What if you could go back in time and view websites that no longer exist, including your old blogs or web projects?
As it turns out, you can. And it’s extremely easy.
In this article, I’ll give you a quick rundown of how it works, show how I used it to find my old dead website from 2012, and then turn you loose to explore yourself!
What is the Wayback Machine?
I recently learned about a free tool called the Wayback Machine — a searchable digital archive that contains point-in-time snapshots of much of the internet since October 24, 2001.
The gist is that you can use this tool to view websites that no longer exist or to view previous versions (as of a certain date) of existing websites.
Here are some reasons you may want to do that:
- Find your old blogs and websites to repurpose content
- Track competitor websites at various stages of growth to see changes
- Find an old news article that is no longer on the internet
This tool was created by a San Francisco nonprofit called the Internet Archive which has supported this work since 2001. So if the content you’re searching for was created after that date, there’s a decent chance you can find it.
Repurpose and reuse your old blog pages and posts
If you’re anything like me, you may have a history of blogs or websites that you started but never quite got off the ground.
Maybe the domain name or hosting expired and you forgot to renew it, or you just lost steam and moved on to more exciting projects.
But that doesn’t mean the work you put into those sites is gone forever.
You can now go back, find the old content you’ve written, and potentially publish it again on a new site.
How I used Wayback Machine to find my old side project from 2012
Back in 2012, during my senior year of college, a friend and I started what would become my first entrepreneurial venture: the Man Scanner app.
Without getting too far off topic, the app was basically a joke app that pretended to analyze any picture of a man you took, and then overlayed a random insulting caption.
It sold like 300 copies at $0.99 after being featured on a local tv news station and then we never touched it again.
For years the content from this dead site wasn’t of any use to me, until right now, when I’ve repurposed it to use as an educational example in this blog post.
Can you get your site removed from Wayback Machine?
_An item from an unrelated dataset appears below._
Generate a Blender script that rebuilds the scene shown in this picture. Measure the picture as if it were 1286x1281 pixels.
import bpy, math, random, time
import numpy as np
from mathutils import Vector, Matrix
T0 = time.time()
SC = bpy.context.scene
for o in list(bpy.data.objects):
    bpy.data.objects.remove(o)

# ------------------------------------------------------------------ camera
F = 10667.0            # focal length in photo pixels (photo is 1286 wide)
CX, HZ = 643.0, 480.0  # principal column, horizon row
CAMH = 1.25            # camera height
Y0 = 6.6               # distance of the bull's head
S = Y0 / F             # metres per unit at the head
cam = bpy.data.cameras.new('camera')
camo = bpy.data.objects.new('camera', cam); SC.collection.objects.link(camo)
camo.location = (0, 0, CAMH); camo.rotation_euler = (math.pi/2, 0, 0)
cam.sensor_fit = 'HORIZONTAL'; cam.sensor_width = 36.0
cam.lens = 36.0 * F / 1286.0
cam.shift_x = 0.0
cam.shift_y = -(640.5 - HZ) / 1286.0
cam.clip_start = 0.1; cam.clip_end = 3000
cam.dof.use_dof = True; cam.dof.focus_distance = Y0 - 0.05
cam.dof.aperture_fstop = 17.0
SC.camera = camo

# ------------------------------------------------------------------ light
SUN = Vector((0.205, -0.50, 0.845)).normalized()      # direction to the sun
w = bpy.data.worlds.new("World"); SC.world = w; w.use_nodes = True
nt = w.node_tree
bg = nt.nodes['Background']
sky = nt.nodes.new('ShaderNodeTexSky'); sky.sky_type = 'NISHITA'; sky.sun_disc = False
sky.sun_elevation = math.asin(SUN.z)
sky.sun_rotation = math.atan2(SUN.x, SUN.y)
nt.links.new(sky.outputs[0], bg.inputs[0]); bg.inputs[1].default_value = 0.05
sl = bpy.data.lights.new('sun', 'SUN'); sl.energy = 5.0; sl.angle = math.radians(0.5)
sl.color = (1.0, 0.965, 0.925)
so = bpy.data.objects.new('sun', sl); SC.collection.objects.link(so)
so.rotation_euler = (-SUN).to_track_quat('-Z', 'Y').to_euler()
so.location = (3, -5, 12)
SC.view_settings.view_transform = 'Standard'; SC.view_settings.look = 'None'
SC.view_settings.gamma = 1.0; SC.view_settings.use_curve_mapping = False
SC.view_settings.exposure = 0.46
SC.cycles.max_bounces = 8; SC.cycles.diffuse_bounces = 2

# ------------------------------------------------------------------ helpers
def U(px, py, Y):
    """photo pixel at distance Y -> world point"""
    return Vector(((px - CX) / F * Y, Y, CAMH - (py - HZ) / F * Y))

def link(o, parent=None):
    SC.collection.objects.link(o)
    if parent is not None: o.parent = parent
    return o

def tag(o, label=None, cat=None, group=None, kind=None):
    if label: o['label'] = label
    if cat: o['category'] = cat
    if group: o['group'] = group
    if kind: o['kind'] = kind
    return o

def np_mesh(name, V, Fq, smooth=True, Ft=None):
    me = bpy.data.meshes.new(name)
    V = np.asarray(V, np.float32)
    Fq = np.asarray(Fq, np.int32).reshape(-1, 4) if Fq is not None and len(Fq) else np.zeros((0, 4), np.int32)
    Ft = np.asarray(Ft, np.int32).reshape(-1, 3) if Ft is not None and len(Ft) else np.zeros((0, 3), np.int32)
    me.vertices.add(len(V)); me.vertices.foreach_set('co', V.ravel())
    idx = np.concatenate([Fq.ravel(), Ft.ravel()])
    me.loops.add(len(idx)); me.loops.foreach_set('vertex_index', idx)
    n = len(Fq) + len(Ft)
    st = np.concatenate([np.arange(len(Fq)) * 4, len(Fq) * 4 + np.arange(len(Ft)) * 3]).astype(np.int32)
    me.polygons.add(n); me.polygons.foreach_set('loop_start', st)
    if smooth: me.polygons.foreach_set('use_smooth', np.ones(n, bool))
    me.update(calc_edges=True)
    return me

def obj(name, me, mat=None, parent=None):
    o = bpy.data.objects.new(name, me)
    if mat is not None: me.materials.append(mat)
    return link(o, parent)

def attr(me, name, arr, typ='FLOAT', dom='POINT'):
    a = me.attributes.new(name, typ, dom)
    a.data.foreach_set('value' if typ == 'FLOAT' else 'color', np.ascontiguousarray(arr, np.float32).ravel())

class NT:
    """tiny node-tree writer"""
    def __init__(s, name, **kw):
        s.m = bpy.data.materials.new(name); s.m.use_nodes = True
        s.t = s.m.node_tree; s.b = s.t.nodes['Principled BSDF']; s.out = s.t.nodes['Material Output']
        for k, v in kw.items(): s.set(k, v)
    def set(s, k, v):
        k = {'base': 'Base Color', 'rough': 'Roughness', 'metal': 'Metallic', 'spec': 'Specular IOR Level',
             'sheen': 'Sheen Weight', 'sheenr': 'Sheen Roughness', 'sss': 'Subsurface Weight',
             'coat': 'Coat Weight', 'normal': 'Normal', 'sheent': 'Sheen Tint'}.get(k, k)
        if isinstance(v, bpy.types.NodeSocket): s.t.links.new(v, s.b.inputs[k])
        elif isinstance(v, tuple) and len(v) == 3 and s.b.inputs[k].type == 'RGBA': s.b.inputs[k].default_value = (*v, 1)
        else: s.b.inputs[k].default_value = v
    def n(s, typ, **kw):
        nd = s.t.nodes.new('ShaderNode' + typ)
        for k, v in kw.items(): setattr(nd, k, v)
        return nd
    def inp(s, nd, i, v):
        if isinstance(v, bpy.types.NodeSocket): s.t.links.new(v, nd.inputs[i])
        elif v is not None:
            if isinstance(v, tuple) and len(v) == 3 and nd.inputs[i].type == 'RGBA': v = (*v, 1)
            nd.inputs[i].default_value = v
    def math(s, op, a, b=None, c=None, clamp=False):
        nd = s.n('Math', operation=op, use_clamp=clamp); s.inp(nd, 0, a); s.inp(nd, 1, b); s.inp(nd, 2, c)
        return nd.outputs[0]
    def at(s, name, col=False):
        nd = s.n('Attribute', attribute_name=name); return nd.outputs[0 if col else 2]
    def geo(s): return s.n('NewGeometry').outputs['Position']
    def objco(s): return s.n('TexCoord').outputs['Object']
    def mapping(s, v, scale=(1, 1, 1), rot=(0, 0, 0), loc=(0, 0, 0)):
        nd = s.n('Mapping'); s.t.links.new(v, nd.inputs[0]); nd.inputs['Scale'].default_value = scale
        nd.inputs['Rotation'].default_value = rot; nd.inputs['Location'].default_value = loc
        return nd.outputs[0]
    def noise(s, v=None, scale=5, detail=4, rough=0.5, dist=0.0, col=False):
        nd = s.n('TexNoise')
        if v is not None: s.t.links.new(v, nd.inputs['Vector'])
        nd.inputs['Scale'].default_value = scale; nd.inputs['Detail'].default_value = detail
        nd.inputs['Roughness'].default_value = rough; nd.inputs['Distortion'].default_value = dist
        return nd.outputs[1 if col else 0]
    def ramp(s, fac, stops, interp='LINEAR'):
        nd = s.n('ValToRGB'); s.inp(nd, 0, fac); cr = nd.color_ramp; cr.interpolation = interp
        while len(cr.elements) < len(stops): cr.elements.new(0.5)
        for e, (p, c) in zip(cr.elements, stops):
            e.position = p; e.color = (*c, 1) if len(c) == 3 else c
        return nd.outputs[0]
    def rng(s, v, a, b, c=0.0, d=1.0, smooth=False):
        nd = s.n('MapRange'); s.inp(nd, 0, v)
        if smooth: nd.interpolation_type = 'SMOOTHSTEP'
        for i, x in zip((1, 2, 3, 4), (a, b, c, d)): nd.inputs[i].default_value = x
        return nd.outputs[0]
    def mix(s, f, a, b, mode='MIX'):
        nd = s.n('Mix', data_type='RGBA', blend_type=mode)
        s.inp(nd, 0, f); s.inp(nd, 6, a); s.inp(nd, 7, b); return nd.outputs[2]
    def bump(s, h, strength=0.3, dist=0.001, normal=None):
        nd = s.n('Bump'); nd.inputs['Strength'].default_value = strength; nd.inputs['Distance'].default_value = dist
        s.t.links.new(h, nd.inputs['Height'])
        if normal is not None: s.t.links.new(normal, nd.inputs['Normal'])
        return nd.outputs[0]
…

If you’re reading this and freaked out that content that you thought was permanently deleted is still viewable to the world, you can contact the Internet Archives team here and request they delete it.
Conclusion
Now that you know how the Wayback Machine works, I encourage you to go poke around and see what was on the web from up to 20-something years ago, especially if you have old blogs/sites you can resurface.
At the very least, looking at your old content is an interesting exercise to see your old projects and how your writing or thinking has evolved since that time.
I hope you’ll find something fun in the Internet Archives!